◆ Recorded data ◆
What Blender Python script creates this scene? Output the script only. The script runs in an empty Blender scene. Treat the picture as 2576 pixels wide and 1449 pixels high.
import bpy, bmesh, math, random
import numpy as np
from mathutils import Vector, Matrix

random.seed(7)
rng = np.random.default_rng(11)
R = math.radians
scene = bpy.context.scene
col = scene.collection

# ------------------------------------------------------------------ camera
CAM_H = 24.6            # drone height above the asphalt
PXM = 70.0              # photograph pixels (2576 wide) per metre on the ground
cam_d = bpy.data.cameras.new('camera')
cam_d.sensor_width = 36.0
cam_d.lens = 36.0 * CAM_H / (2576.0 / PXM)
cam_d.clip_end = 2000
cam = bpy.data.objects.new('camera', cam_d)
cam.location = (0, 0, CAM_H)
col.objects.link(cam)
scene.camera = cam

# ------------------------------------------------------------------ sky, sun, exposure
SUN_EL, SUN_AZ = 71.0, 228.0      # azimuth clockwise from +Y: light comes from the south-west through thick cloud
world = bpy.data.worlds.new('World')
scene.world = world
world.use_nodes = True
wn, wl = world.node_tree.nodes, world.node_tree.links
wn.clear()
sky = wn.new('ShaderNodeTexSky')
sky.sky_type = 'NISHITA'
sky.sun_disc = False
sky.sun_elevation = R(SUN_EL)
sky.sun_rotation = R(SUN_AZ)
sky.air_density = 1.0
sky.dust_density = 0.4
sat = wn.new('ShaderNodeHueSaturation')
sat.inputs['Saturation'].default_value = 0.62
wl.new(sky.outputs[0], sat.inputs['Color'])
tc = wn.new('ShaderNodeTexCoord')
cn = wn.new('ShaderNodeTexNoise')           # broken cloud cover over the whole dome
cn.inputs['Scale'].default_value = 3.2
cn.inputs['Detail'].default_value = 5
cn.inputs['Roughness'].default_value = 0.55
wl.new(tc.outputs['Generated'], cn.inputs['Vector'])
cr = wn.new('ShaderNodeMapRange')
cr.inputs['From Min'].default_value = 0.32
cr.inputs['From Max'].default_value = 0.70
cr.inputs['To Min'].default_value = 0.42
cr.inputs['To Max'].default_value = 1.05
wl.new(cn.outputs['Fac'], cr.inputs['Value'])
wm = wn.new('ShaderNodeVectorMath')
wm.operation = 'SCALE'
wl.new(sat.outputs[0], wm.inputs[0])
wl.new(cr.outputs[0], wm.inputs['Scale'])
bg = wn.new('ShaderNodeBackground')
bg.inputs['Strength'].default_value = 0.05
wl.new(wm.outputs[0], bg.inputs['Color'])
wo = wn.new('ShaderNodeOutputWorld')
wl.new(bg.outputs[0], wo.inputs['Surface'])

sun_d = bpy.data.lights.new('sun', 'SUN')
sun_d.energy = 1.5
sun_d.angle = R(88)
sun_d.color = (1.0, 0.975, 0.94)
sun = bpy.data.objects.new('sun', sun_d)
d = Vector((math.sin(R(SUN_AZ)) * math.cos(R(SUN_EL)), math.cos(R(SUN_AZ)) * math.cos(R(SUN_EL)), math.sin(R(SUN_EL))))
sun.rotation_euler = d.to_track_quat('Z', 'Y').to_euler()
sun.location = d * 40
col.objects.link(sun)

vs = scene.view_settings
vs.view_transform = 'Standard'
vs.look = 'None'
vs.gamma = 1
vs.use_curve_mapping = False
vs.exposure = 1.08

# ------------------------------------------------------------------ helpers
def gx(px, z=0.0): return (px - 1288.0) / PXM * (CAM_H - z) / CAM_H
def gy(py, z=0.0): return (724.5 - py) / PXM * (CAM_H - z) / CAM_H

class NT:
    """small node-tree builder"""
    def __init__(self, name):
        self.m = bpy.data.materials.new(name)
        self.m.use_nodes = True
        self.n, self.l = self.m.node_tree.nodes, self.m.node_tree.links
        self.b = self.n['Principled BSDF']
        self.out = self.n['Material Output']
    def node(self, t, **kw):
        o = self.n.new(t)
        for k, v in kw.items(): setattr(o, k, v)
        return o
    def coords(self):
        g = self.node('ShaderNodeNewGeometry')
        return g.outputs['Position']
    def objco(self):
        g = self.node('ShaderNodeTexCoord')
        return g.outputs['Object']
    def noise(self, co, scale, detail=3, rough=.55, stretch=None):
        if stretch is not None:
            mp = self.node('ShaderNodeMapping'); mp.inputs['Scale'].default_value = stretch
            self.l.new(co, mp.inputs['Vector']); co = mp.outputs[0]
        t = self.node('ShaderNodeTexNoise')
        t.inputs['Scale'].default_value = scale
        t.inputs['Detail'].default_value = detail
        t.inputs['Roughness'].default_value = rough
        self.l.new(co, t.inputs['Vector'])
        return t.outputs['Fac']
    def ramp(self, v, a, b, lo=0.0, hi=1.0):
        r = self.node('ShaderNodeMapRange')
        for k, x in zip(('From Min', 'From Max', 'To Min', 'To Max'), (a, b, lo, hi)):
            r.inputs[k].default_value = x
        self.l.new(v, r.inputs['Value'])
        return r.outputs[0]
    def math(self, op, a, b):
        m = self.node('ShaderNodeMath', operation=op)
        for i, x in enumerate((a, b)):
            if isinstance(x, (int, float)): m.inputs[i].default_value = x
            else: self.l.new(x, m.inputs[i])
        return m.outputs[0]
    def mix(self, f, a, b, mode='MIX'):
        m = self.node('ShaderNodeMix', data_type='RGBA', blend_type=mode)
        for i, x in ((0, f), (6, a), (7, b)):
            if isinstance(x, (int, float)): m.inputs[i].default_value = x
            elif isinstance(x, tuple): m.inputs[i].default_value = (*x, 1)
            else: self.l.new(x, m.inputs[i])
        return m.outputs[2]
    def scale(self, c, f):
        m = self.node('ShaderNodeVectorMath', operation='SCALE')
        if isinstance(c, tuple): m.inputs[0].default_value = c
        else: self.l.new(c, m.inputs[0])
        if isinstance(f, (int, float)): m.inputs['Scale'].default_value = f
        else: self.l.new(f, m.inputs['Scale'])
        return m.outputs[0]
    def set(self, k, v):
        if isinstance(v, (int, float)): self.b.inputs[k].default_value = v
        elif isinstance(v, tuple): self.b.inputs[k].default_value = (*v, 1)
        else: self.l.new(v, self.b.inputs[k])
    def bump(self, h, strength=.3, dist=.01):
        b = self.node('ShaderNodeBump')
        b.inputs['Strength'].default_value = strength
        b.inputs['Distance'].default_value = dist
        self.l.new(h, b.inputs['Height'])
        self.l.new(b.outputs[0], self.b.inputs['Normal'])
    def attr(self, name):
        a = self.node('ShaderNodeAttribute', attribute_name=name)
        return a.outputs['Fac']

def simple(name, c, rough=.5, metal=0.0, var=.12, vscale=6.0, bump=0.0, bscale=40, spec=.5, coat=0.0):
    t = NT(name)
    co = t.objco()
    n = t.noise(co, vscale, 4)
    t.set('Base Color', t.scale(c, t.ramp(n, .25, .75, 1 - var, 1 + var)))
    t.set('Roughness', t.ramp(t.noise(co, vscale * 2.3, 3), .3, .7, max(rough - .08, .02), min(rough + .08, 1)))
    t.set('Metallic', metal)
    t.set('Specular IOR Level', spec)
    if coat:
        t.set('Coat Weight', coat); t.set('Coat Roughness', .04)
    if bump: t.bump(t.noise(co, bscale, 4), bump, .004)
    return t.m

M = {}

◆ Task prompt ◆
Only the lines from the opening of the material through the line with "col = scene.collection" should be echoed, exactly as written.

◆ Finished answer ◆
What Blender Python script creates this scene? Output the script only. The script runs in an empty Blender scene. Treat the picture as 2576 pixels wide and 1449 pixels high.
import bpy, bmesh, math, random
import numpy as np
from mathutils import Vector, Matrix

random.seed(7)
rng = np.random.default_rng(11)
R = math.radians
scene = bpy.context.scene
col = scene.collection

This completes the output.